Nintendo WFC
Erik on Jan 17th 2006
I got Mario Kart for Christmas, and it has been a bit of an obsession for the last month. It’s probably a good thing that it doesn’t log the number of hours that I’ve played. I would be afraid to see the results.
I’ve spent some time fighting with the WFC online play service, and these are my notes.
The problem is with finding opponents. Some people claim that they can always find 3 opponents with a minute of connecting to the service. Others never find opponents. I have found my experience to be between the two. I can always find a race, but sometimes it involves long waits, and is usually against only one other person. Many times I’ve had the system indicate that it has found one or two opponents for me, but then they disappear while the system tries to find a third.
My home network isn’t typical. I have my DS connecting to my D-Link Dl-614+ wireless router. I had to drop the router to 2mb for the connection to work, but I am able to use WEP with it. The D-Link only serves as a wireless bridge, and I have an OpenBSD machine running firewall and NAT. Under this setup it would take ages to connect to an opponent, and I would almost never race against more than one person.
Nintendo’s support site is very short on information. One thing that I tried was to follow their dubious firewall advice, and forward tcp ports 8910, 29900, 29901 and 29920 plus all udp ports to a static IP for the DS. I think this helped a little bit, as now I can sometimes get three player races. It’s very strange though. I’ve used tcpdump on the router, and I can see normal udp traffic from my opponents going to and from the DS. But if I do a port scan via nmap, I can’t find any open ports on it. So what is going on? I think that Nintendo WFC tries to do some sort of NAT traversal, allowing inbound connections by using outbound traffic to create openings in the NAT state table. In theory, it’s a great idea. Peer to peer online gaming, without having to mess with port forwarding and firewall rules. Unfortunately it doesn’t work very well through my OpenBSD router. I can connect to some players, but not many. I’ve had some luck getting 4 player races by searching for Rivals, which only attempts to connect to people you have raced before.
Jay let me test some of my theories using his Linksys WRT54G. Once I dropped it from WPA to WEP, I was able to connect the DS. The Linksys NAT seems a little more WFC friendly, as I consistently found two or three opponents to race against, in reasonable amounts of time.
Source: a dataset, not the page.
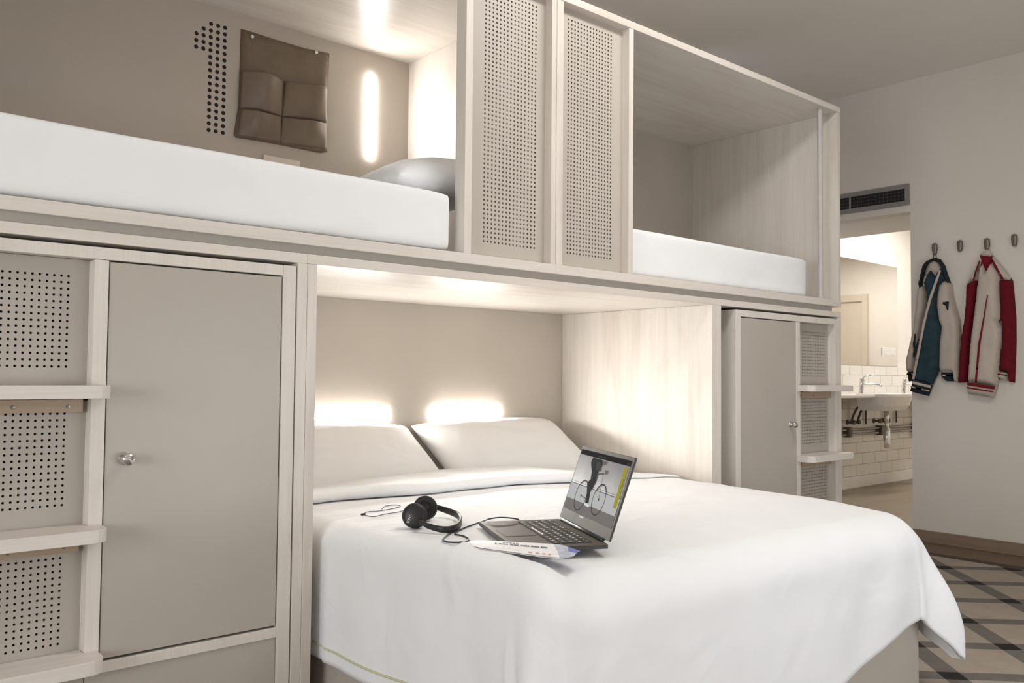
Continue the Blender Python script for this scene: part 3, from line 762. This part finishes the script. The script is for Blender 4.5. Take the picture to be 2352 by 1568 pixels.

So to get the most from playing online I might have to hook my D-Link directly to the net and move my OpenBSD box behind it. Or I might buy a Nintendo USB WiFi adapter, which lets a Windows computer serve as a DS WFC specific access point. Maybe finding opponents would be more successful with that setup. Plus there are Linux drivers to use the Nintendo adapter as a regular WiFi card, as well as some interesting homebrew possibilities for the chipset. I’m not sure if I want to spend $40 on something that might not make any difference at all though, and google seems to know very little about the topic.